I was thinking a similar thing to Michele's comment, except it included Mum.

I was also thinking what Husband said. I miss you, but reading your blog helps me feel closer to you.

I sent you an express package to Israel? Not only had I completely forgotten, but hearing about it doesn't even ring any bells. Christmas? Birthday? Important papers you needed in a hurry but didn't think to take with you (as if!)?

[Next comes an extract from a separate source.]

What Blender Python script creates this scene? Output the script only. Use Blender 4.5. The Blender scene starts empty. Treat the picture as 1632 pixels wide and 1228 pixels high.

Speaking of packages, the birthday girl just woke up and will soon be allowed to open her package from all y'all.

Angela said...

Michele, I thought about that, but I was worried that keeping squares for a quilt I can't imagine making is just as horde-y as keeping the shirts, no?

Angela said...

Ev, the package was my last-ditch effort to get my spring-semester evaluation from Friends World. It was the only thing I asked Mum to send me when she got it in the mail. At Thanksgiving, it at arrived, but not been sent. At Christmas, it was going to work with her every day in her briefcase, but hadn't been sent. By her birthday, ditto. You must have been home for the weekend and I asked you to get it from her and send it overnight. You did, and you stuffed the envelope up to its upper weight limit with comics, political cartoons, other mail, and assorted other pieces of paper. It was a great thing to get, and it was the highlight of the mail room that day. Zvi actually hunted me down in the kitchen to perform the signing ceremonies.

Anonymous said...

I'm voting that a pile 4 inch squares can be put into a 5 inch square box and sit on a shelf... still semi-hoardy, but in much less, and much more attractive, space. You get 24 of those bad boys and I will make you a crazy quilt for your wall.
Michele

Anonymous said...

These posts are a great idea! And it's a fun way to get to know you better. Keep 'em coming!

PS: If any of those bags are of the plastic variety, you can use them to grow lettuce in!

Angela said...

No plastic ones, but I'll bet I could probably grow in the canvas ones, too! They are, however, all on their way to a young Canadian woman who turns them into handbags.